We have the training know-how and specialized instruction to successfully prepare people for work in the skilled trades, and with employers placing a greater emphasis on health and safety, more people are seeking certifications, or courses to build their skills.

For Brad Bent, Director of Training for the Christian Labour Association of Canada (CLAC), an independent labour union that provides training and certification to more than 41,000 individuals every year, it’s about becoming more employable. “For some people, skills training is about getting a good paying job, as opposed to not one at all,” he says. “On the work site, there are some people that don’t have certain qualifications, but you want to be the person that’s says, yes I can do that, because you’ve had the training.”

While some students are new to the trades and ask which courses will make them more employable, others are looking to advance their careers, with training available for those taking on supervisory roles or managing projects.

Training for the new and veterans

Training providers work closely with industry partners, so programs and course materials can be tailored to meet the requirements of the workplace. “We want to have qualified, safe, and productive workers, and we want them to come home safe from work at the end of the day,” says Bent. “That’s the value we can offer industry.”

Despite the slow-down in some sectors, Bent says people shouldn’t delay building their skills, so they are always ready to work. One of those taking additional courses through CLAC, and preparing herself is Stephanie Walker, a 31-year old welder from Edmonton.

“We want to have qualified, safe, and productive workers, and we want them to come home safe from work at the end of the day,” says Bent. “That’s the value we can offer industry.”

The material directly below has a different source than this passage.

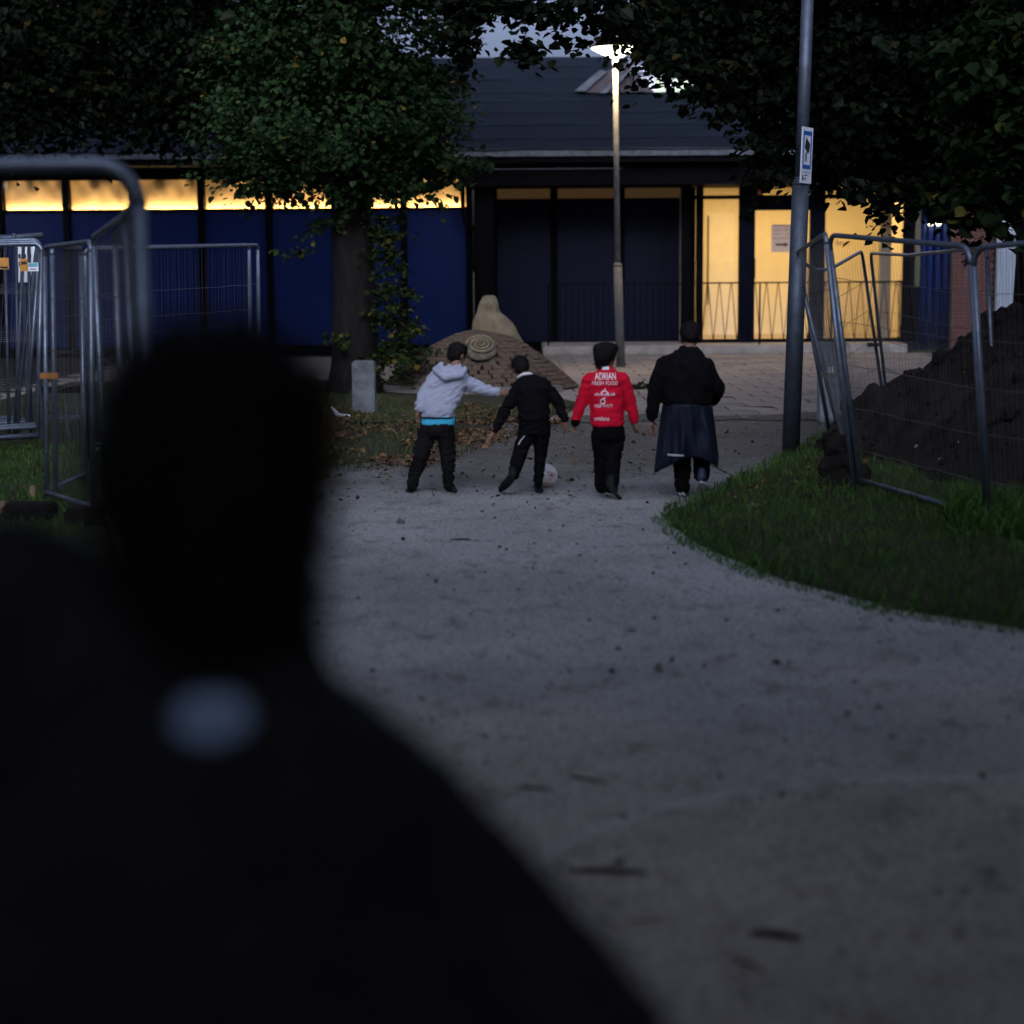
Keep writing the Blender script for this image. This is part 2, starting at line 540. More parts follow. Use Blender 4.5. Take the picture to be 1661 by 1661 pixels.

“With the slowing oil and gas sector, I was recently laid off from my welding job,” says Walker, “but I’ve just taken seven courses, including additional welding certificates, general constructions safety, and falls prevention, so I’m in a better position when a new job comes along.”  

Skilled to seize future opportunities

Walker was a welder for 12 years before being laid off, and was introduced to the trades and welding when she was in high school. Some apprentices commented how good she was. She decided it was something she’d like to do as a career.

“Safety in the industry is huge. Many companies aren’t getting business if they don’t have rigorous safety programs,” says Walker. “The training and courses are very useful, because they make me confident on the job site.”